## RECORDS SHOWN
━━━━━━━━━━━━━━━━
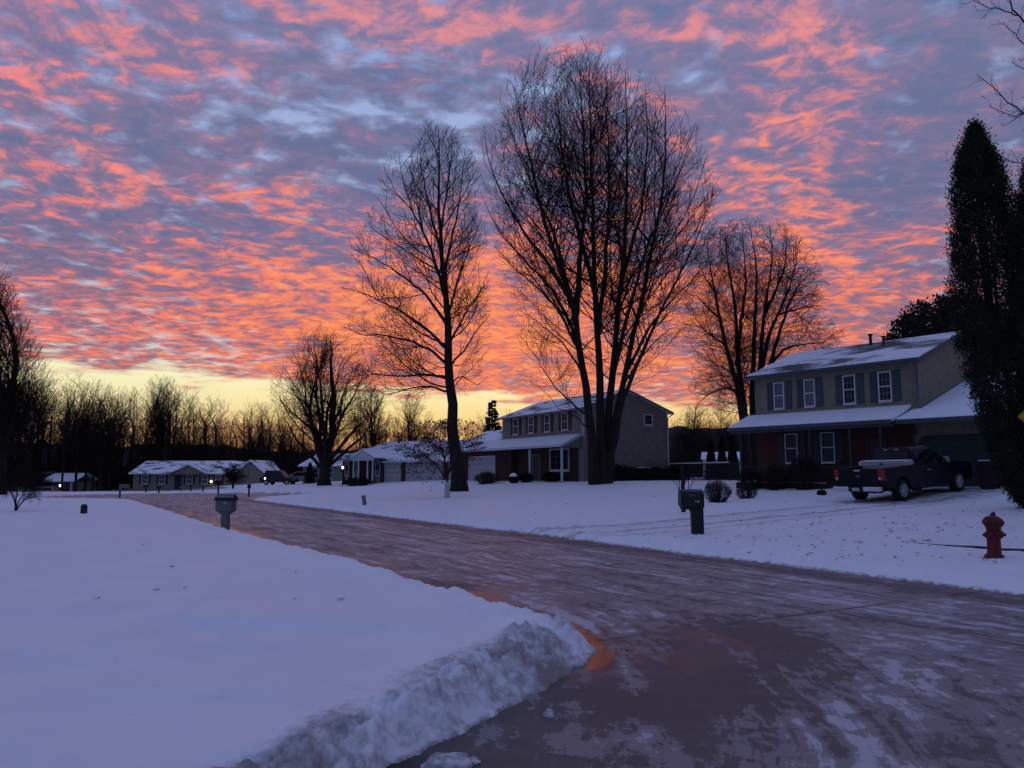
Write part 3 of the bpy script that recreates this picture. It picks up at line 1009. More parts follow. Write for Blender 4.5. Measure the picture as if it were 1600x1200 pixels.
━━━━━━━━━━━━━━━━
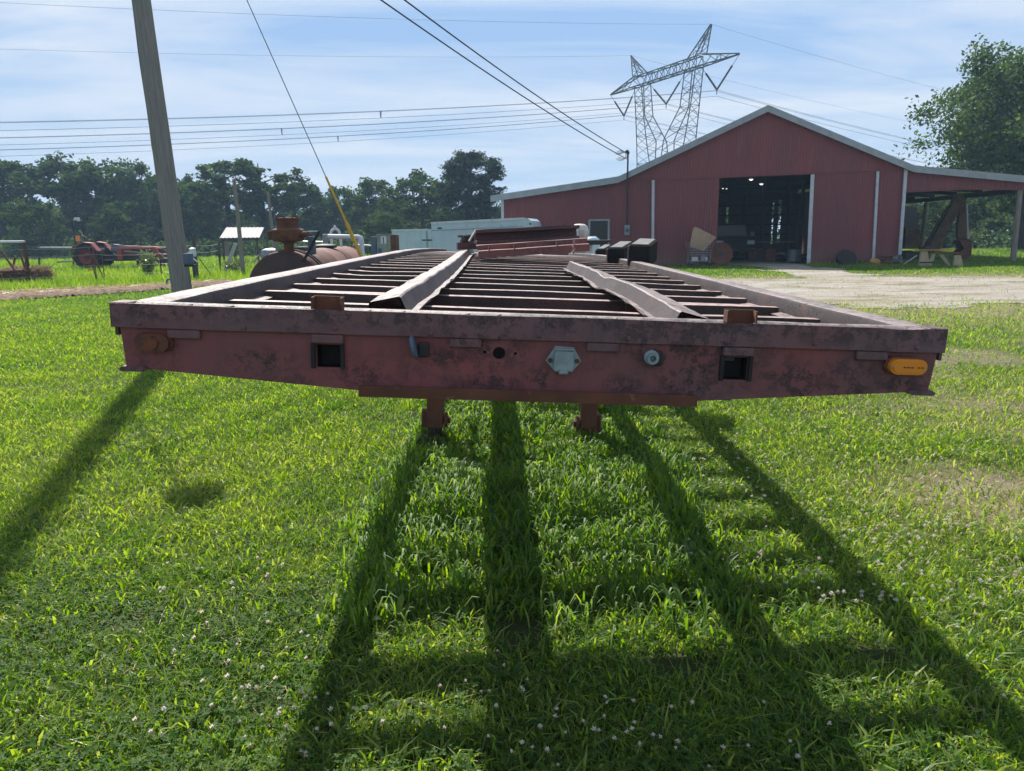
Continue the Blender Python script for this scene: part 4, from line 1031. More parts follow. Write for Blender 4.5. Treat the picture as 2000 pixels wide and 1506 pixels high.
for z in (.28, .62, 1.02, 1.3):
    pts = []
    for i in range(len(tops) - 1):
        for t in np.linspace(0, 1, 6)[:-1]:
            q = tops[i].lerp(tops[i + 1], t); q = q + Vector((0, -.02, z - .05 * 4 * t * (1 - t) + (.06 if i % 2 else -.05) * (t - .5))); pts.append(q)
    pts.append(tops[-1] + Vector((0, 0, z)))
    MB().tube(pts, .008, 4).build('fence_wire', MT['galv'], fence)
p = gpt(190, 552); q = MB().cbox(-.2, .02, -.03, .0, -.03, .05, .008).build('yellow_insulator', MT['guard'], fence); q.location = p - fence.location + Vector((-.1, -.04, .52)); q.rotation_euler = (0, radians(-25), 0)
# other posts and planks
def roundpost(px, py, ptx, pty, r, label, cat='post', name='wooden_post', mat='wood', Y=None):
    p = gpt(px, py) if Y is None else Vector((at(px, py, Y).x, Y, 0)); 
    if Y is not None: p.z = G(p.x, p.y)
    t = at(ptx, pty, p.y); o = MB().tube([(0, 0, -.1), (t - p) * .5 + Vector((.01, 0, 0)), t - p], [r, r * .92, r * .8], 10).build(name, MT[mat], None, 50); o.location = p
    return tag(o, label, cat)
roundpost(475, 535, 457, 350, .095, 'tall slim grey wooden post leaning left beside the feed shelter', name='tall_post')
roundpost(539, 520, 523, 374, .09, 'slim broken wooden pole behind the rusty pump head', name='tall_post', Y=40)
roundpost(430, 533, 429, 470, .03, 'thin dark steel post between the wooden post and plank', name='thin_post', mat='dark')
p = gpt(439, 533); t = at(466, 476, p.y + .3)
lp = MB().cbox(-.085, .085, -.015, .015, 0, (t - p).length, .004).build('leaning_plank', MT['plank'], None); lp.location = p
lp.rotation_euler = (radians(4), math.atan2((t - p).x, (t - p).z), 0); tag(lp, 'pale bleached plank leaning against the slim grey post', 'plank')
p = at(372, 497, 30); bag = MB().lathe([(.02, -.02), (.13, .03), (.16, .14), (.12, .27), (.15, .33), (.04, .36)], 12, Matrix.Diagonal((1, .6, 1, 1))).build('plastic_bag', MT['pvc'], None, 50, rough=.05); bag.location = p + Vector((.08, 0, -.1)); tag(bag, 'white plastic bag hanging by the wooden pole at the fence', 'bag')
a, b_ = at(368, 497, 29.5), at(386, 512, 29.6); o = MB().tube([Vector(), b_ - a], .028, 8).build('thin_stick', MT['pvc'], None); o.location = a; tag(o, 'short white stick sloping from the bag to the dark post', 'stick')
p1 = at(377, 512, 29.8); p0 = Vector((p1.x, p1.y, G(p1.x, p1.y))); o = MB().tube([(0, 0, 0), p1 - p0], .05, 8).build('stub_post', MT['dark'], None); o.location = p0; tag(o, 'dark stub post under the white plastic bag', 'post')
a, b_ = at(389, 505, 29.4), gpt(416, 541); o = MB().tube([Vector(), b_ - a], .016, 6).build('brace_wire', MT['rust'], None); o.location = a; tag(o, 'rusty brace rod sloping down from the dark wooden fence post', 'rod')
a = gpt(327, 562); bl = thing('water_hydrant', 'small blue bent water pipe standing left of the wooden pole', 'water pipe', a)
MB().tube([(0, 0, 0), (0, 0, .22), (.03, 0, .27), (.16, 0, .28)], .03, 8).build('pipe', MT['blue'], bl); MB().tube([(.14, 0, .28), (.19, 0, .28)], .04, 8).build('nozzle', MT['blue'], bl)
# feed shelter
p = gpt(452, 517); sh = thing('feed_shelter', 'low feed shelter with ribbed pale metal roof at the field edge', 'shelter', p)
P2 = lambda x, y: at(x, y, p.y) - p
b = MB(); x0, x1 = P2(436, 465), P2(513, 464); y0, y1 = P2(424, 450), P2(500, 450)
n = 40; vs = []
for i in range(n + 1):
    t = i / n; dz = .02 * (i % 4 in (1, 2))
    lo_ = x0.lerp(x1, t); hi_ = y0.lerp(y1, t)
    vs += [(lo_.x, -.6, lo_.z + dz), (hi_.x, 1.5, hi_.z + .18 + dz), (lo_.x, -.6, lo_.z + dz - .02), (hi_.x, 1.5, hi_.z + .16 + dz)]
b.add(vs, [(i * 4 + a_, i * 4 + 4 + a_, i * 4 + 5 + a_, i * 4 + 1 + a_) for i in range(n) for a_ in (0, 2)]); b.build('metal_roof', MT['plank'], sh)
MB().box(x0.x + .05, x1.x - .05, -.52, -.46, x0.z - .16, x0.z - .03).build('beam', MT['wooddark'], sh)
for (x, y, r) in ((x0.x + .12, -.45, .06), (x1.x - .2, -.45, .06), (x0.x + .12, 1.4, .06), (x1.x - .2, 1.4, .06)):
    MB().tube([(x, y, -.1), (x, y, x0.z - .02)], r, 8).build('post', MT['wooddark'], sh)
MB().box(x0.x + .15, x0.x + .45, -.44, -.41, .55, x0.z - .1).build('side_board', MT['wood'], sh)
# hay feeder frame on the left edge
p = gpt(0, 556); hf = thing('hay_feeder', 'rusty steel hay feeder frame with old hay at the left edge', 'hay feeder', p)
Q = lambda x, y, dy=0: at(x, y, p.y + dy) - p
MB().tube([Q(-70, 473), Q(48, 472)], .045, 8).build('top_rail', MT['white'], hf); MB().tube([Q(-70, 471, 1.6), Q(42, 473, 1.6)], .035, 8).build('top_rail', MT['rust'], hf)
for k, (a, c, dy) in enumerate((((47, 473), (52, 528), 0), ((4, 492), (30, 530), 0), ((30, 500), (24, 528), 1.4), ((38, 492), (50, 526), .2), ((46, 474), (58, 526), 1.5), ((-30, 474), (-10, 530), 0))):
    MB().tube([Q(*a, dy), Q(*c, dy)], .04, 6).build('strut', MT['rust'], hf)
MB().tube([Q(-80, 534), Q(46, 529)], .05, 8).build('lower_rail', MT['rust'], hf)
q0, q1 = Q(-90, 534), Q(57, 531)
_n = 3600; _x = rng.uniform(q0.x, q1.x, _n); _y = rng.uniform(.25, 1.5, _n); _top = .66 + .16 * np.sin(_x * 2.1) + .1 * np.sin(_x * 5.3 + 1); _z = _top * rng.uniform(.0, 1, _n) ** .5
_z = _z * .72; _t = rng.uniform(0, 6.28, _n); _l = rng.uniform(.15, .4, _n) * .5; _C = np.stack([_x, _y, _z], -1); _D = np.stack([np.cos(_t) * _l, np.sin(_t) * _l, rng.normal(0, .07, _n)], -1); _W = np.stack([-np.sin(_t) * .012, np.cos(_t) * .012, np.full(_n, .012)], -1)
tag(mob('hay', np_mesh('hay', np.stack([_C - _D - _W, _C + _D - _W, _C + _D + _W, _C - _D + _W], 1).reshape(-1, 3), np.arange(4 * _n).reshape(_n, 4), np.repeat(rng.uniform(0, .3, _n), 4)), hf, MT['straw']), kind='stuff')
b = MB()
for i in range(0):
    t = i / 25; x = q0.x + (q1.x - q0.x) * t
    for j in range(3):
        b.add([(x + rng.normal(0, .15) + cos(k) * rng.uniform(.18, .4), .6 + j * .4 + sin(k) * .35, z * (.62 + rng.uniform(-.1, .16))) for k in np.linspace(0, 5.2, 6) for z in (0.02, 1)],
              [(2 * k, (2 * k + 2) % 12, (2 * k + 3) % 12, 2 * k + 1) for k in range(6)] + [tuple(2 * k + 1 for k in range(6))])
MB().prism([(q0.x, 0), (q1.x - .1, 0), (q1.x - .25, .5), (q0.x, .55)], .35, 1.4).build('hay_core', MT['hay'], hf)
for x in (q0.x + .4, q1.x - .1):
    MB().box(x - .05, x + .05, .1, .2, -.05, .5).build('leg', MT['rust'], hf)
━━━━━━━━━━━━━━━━
## WHAT IS REQUIRED
Which lines hold the word "part"? Return all of them from the records above.

## RESPONSE
Write part 3 of the bpy script that recreates this picture. It picks up at line 1009. More parts follow. Write for Blender 4.5. Measure the picture as if it were 1600x1200 pixels.
Continue the Blender Python script for this scene: part 4, from line 1031. More parts follow. Write for Blender 4.5. Treat the picture as 2000 pixels wide and 1506 pixels high.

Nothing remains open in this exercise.